Enfin, la gestion des émotions résultant des échecs, en tenant compte du nécessaire rapport individuel / collectif est crucial pour favoriser cette démarche réflexive et être capable de dépasser l’échec. Pour trouver un équilibre entre les volontés et aspirations individuelles et les compromis collectifs, il est nécessaire que le processus d’apprentissage de l’échec soit doublé d’un processus de négociation entre les membres de l’organisation. Ce double niveau d’analyse individuel / collectif est observable dans le cadre de St. Anger. Pour faire face à cette difficulté, chaque membre du groupe aura eu besoin de gérer ses émotions de façon individuelle avant de pouvoir envisager une évolution collective. Hetfield partira ainsi en cure de désintoxication, Hammett se concentrera sur sa passion pour le surf, et Ulrich sur l’art.

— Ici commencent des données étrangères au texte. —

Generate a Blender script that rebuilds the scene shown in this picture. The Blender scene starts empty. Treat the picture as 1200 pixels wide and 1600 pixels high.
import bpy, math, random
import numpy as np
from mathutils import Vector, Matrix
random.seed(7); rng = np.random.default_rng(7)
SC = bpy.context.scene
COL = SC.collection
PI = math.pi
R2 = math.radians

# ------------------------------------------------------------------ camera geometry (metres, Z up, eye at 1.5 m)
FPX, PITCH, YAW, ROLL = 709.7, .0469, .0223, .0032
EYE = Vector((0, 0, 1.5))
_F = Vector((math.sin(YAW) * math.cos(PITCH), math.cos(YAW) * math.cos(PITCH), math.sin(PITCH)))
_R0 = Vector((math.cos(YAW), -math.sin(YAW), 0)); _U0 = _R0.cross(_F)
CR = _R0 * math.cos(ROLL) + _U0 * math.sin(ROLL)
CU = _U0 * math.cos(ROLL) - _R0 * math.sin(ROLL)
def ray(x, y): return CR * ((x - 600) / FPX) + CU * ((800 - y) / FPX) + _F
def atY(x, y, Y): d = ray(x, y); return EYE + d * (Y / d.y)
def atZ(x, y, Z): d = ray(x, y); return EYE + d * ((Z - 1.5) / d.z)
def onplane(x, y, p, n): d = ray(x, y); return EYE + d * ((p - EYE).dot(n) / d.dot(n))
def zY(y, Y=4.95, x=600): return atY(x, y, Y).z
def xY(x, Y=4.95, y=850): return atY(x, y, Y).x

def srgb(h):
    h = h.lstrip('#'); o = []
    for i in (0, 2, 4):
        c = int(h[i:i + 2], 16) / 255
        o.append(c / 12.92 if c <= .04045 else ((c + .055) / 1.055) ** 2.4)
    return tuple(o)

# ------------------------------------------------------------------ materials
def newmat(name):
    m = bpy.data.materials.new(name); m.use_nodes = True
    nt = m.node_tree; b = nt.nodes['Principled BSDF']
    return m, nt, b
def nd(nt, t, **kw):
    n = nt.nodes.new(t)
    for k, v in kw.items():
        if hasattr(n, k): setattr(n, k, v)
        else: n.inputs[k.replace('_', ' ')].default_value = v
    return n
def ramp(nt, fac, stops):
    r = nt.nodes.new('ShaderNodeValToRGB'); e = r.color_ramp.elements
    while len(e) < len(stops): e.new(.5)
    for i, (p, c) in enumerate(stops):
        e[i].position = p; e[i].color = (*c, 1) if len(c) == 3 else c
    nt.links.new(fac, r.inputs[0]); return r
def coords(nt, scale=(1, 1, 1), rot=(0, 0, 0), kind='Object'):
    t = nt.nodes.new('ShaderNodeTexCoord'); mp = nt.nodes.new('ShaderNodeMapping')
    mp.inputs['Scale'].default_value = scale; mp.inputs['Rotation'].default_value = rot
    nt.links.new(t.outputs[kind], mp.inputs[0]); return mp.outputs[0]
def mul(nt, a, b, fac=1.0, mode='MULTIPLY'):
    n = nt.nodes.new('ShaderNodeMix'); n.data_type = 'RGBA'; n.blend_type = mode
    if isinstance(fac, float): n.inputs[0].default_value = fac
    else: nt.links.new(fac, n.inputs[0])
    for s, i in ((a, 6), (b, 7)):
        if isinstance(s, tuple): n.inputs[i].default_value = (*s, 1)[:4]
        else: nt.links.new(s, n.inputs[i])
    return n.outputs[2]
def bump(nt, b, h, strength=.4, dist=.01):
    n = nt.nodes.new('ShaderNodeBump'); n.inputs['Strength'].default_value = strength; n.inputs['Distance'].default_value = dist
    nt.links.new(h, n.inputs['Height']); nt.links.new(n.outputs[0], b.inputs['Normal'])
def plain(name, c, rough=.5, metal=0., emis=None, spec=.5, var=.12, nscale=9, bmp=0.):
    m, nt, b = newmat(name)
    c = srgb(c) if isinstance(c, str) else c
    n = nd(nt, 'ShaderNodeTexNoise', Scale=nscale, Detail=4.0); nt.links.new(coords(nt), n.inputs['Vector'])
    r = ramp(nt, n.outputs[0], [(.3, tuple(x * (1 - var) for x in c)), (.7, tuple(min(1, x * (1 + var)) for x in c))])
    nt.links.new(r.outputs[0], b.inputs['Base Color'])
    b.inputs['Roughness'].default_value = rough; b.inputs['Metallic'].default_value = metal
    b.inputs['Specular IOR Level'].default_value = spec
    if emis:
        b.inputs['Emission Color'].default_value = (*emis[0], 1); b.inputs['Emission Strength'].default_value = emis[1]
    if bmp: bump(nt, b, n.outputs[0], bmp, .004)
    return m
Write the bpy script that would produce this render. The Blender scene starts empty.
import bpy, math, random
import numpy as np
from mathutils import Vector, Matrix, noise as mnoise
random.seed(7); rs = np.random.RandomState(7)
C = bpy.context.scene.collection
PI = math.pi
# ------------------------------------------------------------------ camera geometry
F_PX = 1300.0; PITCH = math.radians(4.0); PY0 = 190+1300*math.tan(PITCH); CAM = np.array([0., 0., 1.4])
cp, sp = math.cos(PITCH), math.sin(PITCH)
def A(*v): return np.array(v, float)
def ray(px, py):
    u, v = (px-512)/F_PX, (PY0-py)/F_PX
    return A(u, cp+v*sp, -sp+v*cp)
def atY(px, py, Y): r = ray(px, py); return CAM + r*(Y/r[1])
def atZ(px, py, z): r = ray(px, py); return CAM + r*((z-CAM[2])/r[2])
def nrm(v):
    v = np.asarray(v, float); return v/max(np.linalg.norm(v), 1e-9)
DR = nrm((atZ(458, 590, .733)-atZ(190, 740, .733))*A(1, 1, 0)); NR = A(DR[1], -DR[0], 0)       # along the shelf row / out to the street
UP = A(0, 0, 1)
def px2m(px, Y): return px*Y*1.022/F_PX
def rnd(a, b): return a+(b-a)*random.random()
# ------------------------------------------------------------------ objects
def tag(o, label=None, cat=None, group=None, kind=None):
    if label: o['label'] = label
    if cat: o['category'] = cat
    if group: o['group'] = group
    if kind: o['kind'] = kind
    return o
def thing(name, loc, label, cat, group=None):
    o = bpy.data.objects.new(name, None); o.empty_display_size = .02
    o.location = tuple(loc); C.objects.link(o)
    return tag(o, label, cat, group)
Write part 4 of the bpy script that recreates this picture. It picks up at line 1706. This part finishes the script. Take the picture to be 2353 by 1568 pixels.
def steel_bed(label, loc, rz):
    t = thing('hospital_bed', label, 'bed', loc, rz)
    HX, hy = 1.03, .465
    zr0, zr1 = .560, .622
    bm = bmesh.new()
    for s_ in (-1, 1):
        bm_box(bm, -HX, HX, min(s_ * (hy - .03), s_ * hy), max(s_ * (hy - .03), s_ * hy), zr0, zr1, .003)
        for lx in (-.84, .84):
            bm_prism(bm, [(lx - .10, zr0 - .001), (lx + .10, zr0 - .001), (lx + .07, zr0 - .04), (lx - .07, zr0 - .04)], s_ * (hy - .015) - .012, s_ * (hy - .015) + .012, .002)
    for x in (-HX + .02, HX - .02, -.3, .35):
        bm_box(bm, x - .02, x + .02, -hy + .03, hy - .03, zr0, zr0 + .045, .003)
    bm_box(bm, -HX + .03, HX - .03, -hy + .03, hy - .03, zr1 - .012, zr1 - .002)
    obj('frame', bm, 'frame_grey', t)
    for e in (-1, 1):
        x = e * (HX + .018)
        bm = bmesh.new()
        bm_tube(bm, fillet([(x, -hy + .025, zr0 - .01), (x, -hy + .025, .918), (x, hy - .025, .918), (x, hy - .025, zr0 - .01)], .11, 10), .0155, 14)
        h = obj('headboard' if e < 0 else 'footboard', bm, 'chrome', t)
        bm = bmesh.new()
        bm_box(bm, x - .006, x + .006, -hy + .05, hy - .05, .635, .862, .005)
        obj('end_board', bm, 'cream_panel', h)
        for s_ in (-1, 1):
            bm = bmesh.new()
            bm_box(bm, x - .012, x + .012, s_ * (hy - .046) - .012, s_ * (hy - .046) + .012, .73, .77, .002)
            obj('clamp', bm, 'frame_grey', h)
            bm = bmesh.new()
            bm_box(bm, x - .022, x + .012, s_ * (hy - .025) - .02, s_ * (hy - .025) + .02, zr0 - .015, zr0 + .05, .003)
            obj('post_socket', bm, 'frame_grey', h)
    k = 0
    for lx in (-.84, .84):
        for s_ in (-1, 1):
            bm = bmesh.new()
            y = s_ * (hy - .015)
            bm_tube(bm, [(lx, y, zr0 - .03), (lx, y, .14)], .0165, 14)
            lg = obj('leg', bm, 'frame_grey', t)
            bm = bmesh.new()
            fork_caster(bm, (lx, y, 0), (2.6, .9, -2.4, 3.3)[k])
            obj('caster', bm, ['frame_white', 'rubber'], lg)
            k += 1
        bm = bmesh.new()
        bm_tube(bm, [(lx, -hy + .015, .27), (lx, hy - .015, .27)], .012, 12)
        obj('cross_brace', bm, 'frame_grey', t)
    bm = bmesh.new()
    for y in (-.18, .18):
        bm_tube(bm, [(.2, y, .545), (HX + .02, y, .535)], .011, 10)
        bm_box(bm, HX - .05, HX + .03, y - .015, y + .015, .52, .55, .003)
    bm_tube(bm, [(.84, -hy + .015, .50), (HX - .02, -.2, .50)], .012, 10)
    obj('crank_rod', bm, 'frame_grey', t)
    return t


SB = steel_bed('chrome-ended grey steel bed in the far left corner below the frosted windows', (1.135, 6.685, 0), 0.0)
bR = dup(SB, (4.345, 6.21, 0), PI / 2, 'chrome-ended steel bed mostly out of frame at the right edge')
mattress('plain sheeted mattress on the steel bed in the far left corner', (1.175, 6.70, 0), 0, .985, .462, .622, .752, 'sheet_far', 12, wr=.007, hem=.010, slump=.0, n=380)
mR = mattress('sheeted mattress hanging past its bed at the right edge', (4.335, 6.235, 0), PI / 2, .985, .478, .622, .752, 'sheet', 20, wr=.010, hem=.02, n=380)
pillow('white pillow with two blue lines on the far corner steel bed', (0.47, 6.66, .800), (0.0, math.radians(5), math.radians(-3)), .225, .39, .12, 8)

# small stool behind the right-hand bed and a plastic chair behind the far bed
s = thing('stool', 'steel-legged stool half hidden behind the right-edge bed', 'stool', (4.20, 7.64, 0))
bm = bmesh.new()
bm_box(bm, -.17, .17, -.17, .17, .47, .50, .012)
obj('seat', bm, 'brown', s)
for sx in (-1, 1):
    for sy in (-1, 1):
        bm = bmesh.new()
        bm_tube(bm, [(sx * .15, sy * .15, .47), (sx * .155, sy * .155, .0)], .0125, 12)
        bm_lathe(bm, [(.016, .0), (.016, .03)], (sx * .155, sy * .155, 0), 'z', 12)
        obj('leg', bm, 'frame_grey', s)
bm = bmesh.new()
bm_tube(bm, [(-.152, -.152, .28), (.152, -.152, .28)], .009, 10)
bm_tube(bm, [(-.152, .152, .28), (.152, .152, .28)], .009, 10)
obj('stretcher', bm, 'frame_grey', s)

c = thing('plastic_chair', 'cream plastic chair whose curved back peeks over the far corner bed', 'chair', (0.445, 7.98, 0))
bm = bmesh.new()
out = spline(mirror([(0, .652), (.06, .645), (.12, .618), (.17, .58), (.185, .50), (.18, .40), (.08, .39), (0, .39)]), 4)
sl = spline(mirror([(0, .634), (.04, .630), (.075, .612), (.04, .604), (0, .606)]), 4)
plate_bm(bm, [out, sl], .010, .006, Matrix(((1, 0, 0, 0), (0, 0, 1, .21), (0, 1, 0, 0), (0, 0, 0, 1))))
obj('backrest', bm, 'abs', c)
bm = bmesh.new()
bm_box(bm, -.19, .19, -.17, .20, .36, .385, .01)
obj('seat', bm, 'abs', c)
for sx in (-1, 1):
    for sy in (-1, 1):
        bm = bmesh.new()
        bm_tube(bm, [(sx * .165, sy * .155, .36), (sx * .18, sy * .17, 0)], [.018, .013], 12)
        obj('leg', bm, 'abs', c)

En conclusion, si rebondir après un échec est un exercice difficile pour bon nombre d’organisations, le cas de Metallica illustre trois éléments majeurs pour comprendre comment y parvenir. Le processus d’apprentissage est influencé par (1) l’engagement des acteurs dans le projet, amenés à ne pas abandonner en cours de route, (2) leur acceptation de l’échec, et (3) la gestion de leurs émotions, en tenant compte du nécessaire rapport individuel / collectif.